Para alguns leitores o comportamento de Castel pode parecer machista. Avançando a leitura podemos ver exemplos desse fato. Durante uma visita ao escritório onde Maria trabalhava, Castel logo conclui que ela não pode ser executiva, mas apenas secretária de um; em outra ocasião, enquanto tentava esquecer Maria, Castel leva uma prostituta romena para casa e se enfurece quando enxerga nela a mesma expressão que observara um dia em sua amada. Uma vez que tinham a mesma expressão, ou seja, conseguiam fingir sentimentos, e uma era prostituta, então as duas eram prostitutas.

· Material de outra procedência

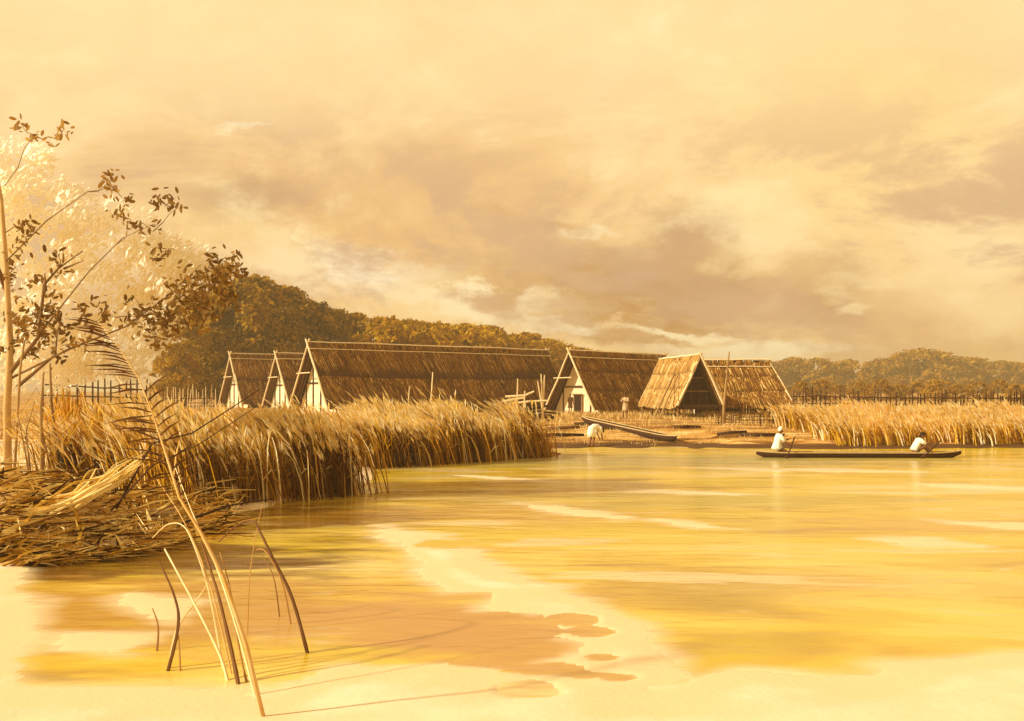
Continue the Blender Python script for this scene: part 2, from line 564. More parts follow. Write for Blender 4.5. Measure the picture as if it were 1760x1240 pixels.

A insegurança do artista atinge seu ápice quando procurava Maria, que estava mais uma vez na fazenda de Hunter. Em momento algum, Castel se refere a sua aparência, presumamos então que não fosse bonito. Hunter era bonito e demonstrava, sem constrangimento, o seu ciúme diante da relação dúbia entre Castel e Maria, o que só potencializou a rivalidade entre os dois e serviu para Castel como prova inconteste do afeto entre os primos. Esse triângulo amoroso em suspenso afetou violentamente a frágil inteligência emocional do artista. Fato evidenciado durante mais uma passagem da trama: o artista decide escrever para Maria, mas depois de colocá-la no correio desiste e causa uma grande confusão na agência tentando recuperá-la, somente para chegar à conclusão de que enviá-lá foi o melhor a ser feito.

A personalidade introspectiva e neurastênica, a inclinação edipiana e temperamento platônico, os sérios problemas de relacionamento e a dificuldade de encarar a realidade presentes em Castel são uma ótima metáfora para as ideias fascistas que assolaram o mundo durante a segunda guerra mundial e voltariam a assolar a América Latina vinte anos depois durante os anos de ditaduras. No fim o livro é uma perfeita analogia entre a obsessão pela ordem e ganância pelo poder absoluto de uma pequena parcela da sociedade e a inércia do restante dela que se deixa vandalizar, sistematicamente, através da história dos homens. Coincidentemente, após o regime militar argentino, Sabato foi escolhido pelo presidente argentino Raúl Alfonsín para presidir a comissão que investigou os desaparecidos durante o regime. O resultado dessa comissão foi o documento “Nunca Más” e é essa a mensagem deste livro, responsável por alçar seu autor a fama internacional.